Jobs became the model for a new kind of guru. Dressed in a monkish black turtleneck, his speeches to Apple conferences had the air of religious revival sermons. His purpose, he said, was to bring power to the people by putting a personal computer in their homes and in their pockets, a vision he pursued with the ruthlessness of a latter-day Luther. From then on, everyone could access vast swathes of information on every subject. The internet guru — through podcasts and YouTube videos — began to channel it.

Atheists make up 8 per cent of the UK population, roughly the same as Catholics

Lewis’s podcast is an illuminating tour through this world. The manipulative Tom Torero goes from taking holy orders in the Greek Orthodox Church to becoming a priest of pick-up artistry; the Jungian psychologist Jordan Peterson’s reincarnation into a loudmouth shock-jock dispirits one of his earliest disciples; the diversity instructor Regina Jackson offers white women the chance to confess their trespasses. We meet gurus for every aspect of life: work, relationships, health. They offer solace by making predictions about the future, rules for life, and a path towards purpose and meaning.

In this sense, they fill a void once occupied by organised religions. This is the view of Tara Isabella Burton, a guest on the podcast, whose book Strange Rites chronicles changing religious practices in America. Whilst a quarter of American adults say they have no religion, only 7 per cent identify as atheist or agnostic. Rather than identify with a particular faith, millions, Burton argues, are drawing on a trove of philosophical, aesthetic and spiritual traditions to create personal systems of belief.

The same is also true in Britain, one of the most secular countries in the world.
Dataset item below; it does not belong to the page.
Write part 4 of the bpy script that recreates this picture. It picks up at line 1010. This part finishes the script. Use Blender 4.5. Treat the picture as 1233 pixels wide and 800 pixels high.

Whilst more than half of people identify as “non-religious”, a recent report by the Theos think tank found that only half of this group say they do not believe in God, whilst a fifth definitely or probably believe in life after death, and 17 per cent believe in the power of prayer. Atheists, meanwhile, make up 8 per cent of the population, roughly the same as Catholics. 

It was the growing numbers of religiously disaffiliated for whom, in the early 2000s, New Atheism aspired to speak. The likes of writers Christopher Hitchens, Richard Dawkins and Sam Harris dreamed of a world in which the march of liberal, secular values — a “new enlightenment” — would rid the world of atavistic religious superstition. Amassing millions of YouTube followers, they were among the first internet gurus. Today, however, New Atheism speaks for only a fragment of the population.

They represent even fewer beyond the secular west, where organised religion remains in rude health. The Pew Centre for Research estimates that by 2050, the religiously unaffiliated will make up a smaller per centage of the world’s population than they do today, whilst believers in organised faith will increase in absolute terms. Even within the west, where organised religion is predicted to decline further, the questions religions have traditionally sought to answer will not go away. As long as they remain, individuals will search for the truth, and charismatic gurus will seek to provide it.

Therein lies a danger. For all their faults, organised religions offer their followers ways to live buttressed by historical traditions. The wisdom of today’s gurus, by contrast, often rests on shakier foundations. Whilst once gurus had to be sought out, today they reside in what Tara Isabella Burton calls a “spiritual marketplace” in which they vie like goods on supermarket shelves for our attention. They do not shape us, but rather are shaped by our desires and prejudices, with often disastrous results. The examples of “new gurus” Helen Lewis provides serve as such a warning: those who walk the path of truth should be wary they are not led astray by so many false prophets.